To:      "Hebraic Heritage Newsgroup"<>
Date:    Thu, 25 Dec 1997 03:54:23 +0000
Subject: Pray for Christian converts from Islam


Subject:       Christian converts on the run from Arafat's men - The Telegraph (UK)Article

Christian converts on the run from Arafat's men - The Telegraph (UK)Article

By Aliza Marcus in Nablus      
21 December 1997 - The Telegraph (UK) newspaper

YASSER Arafat's Palestinian Authority is waging a campaign of
intimidation and harassment to push Muslims who have converted to
Christianity to renounce their new faith.

 The Palestinian converts - members of an evangelical Christian
congregation in the West Bank - say they have been threatened,
beaten and some jailed by Palestinian officials. "The first time
the Palestinian police called me in, they told me I had better
become a Muslim again," said 25-year-old Mustafa, who converted six
years ago. "But when that did not work they would accuse me of
being a spy for Israel. Finally, I started to get death threats in
the post, so I ran away from my village."

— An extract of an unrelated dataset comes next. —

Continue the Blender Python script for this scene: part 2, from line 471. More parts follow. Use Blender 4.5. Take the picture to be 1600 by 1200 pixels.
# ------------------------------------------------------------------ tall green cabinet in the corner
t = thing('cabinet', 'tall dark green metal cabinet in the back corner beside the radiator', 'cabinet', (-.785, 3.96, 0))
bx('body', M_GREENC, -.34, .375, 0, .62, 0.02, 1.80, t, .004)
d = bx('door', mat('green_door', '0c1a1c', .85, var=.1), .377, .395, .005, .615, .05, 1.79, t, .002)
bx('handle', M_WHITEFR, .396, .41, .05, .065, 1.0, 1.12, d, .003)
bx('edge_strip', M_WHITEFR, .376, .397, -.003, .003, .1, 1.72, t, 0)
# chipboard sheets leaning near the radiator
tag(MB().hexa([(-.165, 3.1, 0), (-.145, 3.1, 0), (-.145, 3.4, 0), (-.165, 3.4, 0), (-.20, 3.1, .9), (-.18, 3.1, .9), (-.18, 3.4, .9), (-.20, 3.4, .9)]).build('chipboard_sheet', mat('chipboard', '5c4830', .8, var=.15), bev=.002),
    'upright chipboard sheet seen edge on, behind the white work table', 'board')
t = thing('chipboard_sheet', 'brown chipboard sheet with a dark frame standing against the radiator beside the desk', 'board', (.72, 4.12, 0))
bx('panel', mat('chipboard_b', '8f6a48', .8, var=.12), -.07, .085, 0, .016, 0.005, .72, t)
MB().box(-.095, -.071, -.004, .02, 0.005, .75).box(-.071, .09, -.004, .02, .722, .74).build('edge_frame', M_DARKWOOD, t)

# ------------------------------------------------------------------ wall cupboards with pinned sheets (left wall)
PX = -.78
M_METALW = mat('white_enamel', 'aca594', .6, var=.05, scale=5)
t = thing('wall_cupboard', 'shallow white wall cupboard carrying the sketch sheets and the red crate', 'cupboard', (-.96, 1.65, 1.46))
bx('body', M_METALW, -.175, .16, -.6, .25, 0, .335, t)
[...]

 Another convert, who also feared giving his full name, said he had
been threatened by neighbours in his village and detained twice
this year by Palestinian police. "They gave me a few kicks and a
few slaps and asked me what I was doing going around with
Christians," said 31-year-old Imad, who changed religion six years
ago after meeting a Christian pastor while hitch-hiking.

 Soon afterwards, his tyre repair shop was burnt down, he was
beaten up and his car was defaced with Islamic slogans. "Many
Christians think the Palestinian Authority is against them and it
has made us very fearful," he said. Since taking control of parts
of the West Bank and Gaza under a 1993 peace deal with Israel, the
Palestinian self-rule administration has been accused of torturing
detainees, jailing people for years without charge and holding
midnight trials in which defendants are sentenced in a matter of

 The New York-based monitoring group Human Rights Watch/ Middle
East described the situation as "deplorable" in a recent report.
Pastor Isa Bajalia, a Palestinian-American Christian who moved to
the West Bank city of Ramallah three years ago to open a
Pentecostal church and proselytise Muslims, said: "Forget the issue
of Christianity and converts. This is a human rights issue that
supporters of the Palestinian Authority should be dealing with."

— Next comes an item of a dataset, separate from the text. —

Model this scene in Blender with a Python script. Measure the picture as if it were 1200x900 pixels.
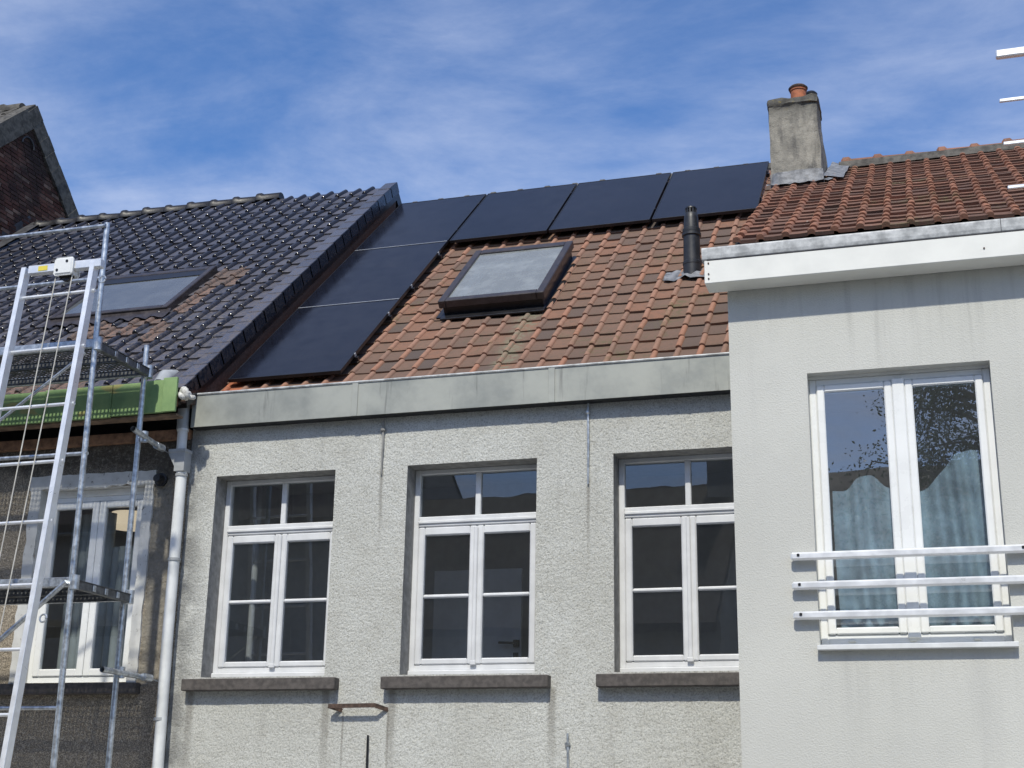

 The converts to Christianity are concentrated in the West Bank,
where some 1.5 million Palestinians live a mainly traditional life
marked by the Muslim call to prayer five times a day. Women usually
cover themselves in black chadors or headscarves when they go out
of the house and girls are still married off as teenagers. The
estimated 106 converts are barely visible. They do not wear crosses
for fear of being identified and they hold their prayer meetings in
secret or at the Pentecostal Church in Ramallah.

 "I would love to build a church in my village, where we could pray
when we wanted, but if I did the church would be burnt down, along
with everyone inside," said a convert from the Nablus area, a
stronghold of Islamic fundamentalism. Palestinians suggest that
converts are being harassed because Islam demands death for
ex-Muslims who do not renounce their new faith. Although the
Palestinian Authority does not have any laws making it illegal to
convert, religious Muslims may consider the Islamic precepts as a
legitimate reason to put pressure on converts.

Converts may also face problems because generally they are members
of evangelical churches which opposed an independent Palestinian
state. Evangelical Christians read the Bible literally and say that
God gave this stretch of land to the Jews. This makes the
Palestinian Authority suspicious of the converts. Many of the
Palestinian converts profess some support for an independent
Palestinian state - just not one led by President Arafat.

 "We were thrilled when Arafat came back here in 1994, but now my
respect for him has disappeared, because any money just goes to the
people who work for him while the rest of us must struggle to buy
bread," said one convert. It appears that Palestinian officials are
both accusing converts of disloyalty and using laws - such as
accusing converts of stealing or selling land to Jews - as a way to
put a legal face on the harassment. One convert, a 34-year-old
father of six, has been in prison four times this year because
police say they suspect him of stealing. He has never been charged.

Another has been held for five months, allegedly for selling land
to Jews. But his seven children and wife live in two cramped rooms
in a poverty-stricken village in the West Bank. His relatives say
he never had any land. David Ortiz, a 41-year-old American-born
pastor who lives in a Jewish settlement in the West Bank, is trying
to help the families, but he is concerned this month with how to
arrange the Christmas celebration.  "In their villages it is not
safe for them to celebrate because of opposition from some of the
Muslims, so instead we will bring them to our home," he said.